Winston Salem State Cuts Baseball Program For Golf

Winston Salem State will drop its baseball program at the end of this season and intends to pursue golf, the school announced Friday. This program happens to be first of the events at State Farm Arena. In an effort to increase scholarship dollars for its revenue sports, the University has decided to drop its baseball program for what they are calling an athletic department budget shortfall of $350,000 next year. This is hard to believe when state funding in North Carolina has increased by 9 percent from economic growth.

The athletic department based its decision on potential cost savings, facilities and travel requirements. But there were talks of gender equity issues that weren’t mentioned.

The school decided to eliminate one sport rather than spread the cuts across the entire athletic department because of concerns that doing so would hamper the ability of the teams to stay competitive. The elimination of baseball leaves Winston Salem State with 9 varsity teams, 6 of which are women’s programs.

The decision to cut baseball may be directly related to the NCAA’s Title IX gender equity requirements. The school wouldn’t have considered dropping baseball if it weren’t for the pending budget cuts. That is the language a majority of HBCUs administrations always state when they slice the budgets of baseball programs to cover the cost of others sports programs that overspend their budgets each year. Baseball always gets hit first and only.

With 54 percent of WSSU students are women compared to just 39 percent of its athletes, cutting women’s sports program wasn’t feasible. In my opinion, this could be a matter of equity and funding.

The current Rams baseball team has 35 players, but 26 are where five scholarships are spread out. The NCAA will let those with remaining eligibility transfer to other schools without sitting out a year. Those who remain at Winston Salem State will have their scholarships honored according to reports.

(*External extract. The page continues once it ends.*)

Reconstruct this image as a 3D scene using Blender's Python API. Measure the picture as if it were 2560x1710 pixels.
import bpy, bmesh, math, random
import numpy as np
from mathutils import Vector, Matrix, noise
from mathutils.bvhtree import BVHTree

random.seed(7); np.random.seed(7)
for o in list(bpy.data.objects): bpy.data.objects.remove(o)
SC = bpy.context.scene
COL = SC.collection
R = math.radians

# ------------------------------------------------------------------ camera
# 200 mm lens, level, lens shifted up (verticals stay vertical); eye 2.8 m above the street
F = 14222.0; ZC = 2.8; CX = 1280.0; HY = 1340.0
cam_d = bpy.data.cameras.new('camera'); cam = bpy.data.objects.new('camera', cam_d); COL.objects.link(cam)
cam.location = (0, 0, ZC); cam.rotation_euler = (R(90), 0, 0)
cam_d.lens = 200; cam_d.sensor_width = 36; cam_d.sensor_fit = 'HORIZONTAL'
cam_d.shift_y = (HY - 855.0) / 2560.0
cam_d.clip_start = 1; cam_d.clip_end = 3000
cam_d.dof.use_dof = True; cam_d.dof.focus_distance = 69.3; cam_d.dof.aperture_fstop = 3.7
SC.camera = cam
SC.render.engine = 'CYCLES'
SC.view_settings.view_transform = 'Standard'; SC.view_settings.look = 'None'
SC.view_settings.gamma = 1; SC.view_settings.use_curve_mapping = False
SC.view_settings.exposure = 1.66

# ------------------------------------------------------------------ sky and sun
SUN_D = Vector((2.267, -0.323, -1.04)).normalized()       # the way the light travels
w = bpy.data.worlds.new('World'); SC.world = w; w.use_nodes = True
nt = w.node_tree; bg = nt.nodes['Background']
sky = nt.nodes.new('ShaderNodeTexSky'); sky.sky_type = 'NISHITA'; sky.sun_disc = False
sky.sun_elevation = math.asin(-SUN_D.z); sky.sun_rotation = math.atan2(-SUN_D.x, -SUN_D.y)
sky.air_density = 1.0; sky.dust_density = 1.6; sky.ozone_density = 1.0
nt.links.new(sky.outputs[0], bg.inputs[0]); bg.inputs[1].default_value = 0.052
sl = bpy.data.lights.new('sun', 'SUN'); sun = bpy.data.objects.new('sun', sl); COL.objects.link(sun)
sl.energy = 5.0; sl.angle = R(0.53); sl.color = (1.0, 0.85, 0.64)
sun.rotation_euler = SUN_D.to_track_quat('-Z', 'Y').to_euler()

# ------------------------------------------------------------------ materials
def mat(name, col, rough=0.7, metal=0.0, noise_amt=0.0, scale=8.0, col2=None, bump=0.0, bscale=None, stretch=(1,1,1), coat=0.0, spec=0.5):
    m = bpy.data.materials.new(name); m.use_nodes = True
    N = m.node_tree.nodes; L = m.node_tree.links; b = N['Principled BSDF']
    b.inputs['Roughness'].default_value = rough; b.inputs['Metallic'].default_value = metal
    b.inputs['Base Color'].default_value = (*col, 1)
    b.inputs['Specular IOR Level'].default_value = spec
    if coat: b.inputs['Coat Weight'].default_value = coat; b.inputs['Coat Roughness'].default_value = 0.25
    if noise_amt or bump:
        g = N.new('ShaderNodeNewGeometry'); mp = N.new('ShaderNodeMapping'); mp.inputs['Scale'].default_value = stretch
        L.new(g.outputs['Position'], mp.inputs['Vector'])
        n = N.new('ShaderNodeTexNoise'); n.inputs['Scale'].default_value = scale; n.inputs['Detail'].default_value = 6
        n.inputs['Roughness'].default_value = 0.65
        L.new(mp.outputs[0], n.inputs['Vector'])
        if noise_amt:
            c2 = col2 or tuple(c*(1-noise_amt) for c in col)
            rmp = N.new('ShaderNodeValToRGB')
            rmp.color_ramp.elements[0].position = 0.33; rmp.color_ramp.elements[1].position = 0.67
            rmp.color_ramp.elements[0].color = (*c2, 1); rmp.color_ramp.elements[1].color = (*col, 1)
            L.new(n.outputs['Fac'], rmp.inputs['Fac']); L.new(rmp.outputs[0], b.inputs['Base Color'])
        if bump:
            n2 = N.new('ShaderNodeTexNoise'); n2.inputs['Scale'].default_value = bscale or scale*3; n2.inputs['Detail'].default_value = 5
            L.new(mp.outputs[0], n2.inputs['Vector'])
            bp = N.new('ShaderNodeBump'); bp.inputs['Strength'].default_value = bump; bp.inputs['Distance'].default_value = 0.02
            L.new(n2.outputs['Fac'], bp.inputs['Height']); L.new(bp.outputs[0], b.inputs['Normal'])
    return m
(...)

Anger, frustration, shock as players grapple with the pending loss of the baseball program. Many of the players were preparing to practice in preperation for the scheduled games over the weekend. When they checked text messages, they were all told that the school will cut the program at the end of the season.

Some of the players thought it was a joke until they met with head coach Kevin Ritsche, who has resurrected the program into a HBCU Baseball powerhouse. He has won six CIAA Conference Championships, taken the program to six NCAA Division II Regional Tournaments, has a 297-160 career record, four times crowned HBCU Baseball National Champions, currently ranked No. 2 in Black College Nines HBCU Baseball Top 10 Poll after it was dormant for 32 years.

Ritsche has been at the helm for the past nine seasons after being hired in 2010. He learned of the teams fate in an meeting with the interim athletics director George Knox. Right after the meeting he met with his players told them about the athletic department shutting down the program after this season.

The baseball program has had the biggest student-athletic success since 2010. They have garnered national attention each year. The Rams are currently ranked No. 7 in the National Collegiate Baseball Writers Association (NCBWA) NCAA DII Regional Poll with current record of 14-7. In 2017, the Rams were one game away from competing in the DII Championships. That year they won 40 ball games, most in programs history.

The elimination of baseball alone will not be enough from a budgetary or structural standpoint, but it was the step the university thought that needed to be taken to build the future structure of the athletics department. When it became clear that the university could not support baseball from a budgetary and structural standpoint, it was decided to simply make the decision in hopes of giving coaches and student-athletes ample time to pursue their careers elsewhere if they choose.

With the news of the baseball program’s end, WSSU intends to pursue men’s golf, which had been dropped as a varsity sport, but will resume in 2020.

WSSU’s final game at BB&T Ballpark will be played April 23 against Catawba.

Winston Salem State is the third HBCU Baseball program to be eliminated in the last two years. Concordia College Alabama cut its program at the end of the 2017 season. St. Augustine’s University, another CIAA member cut baseball just before the start of the 2019 season.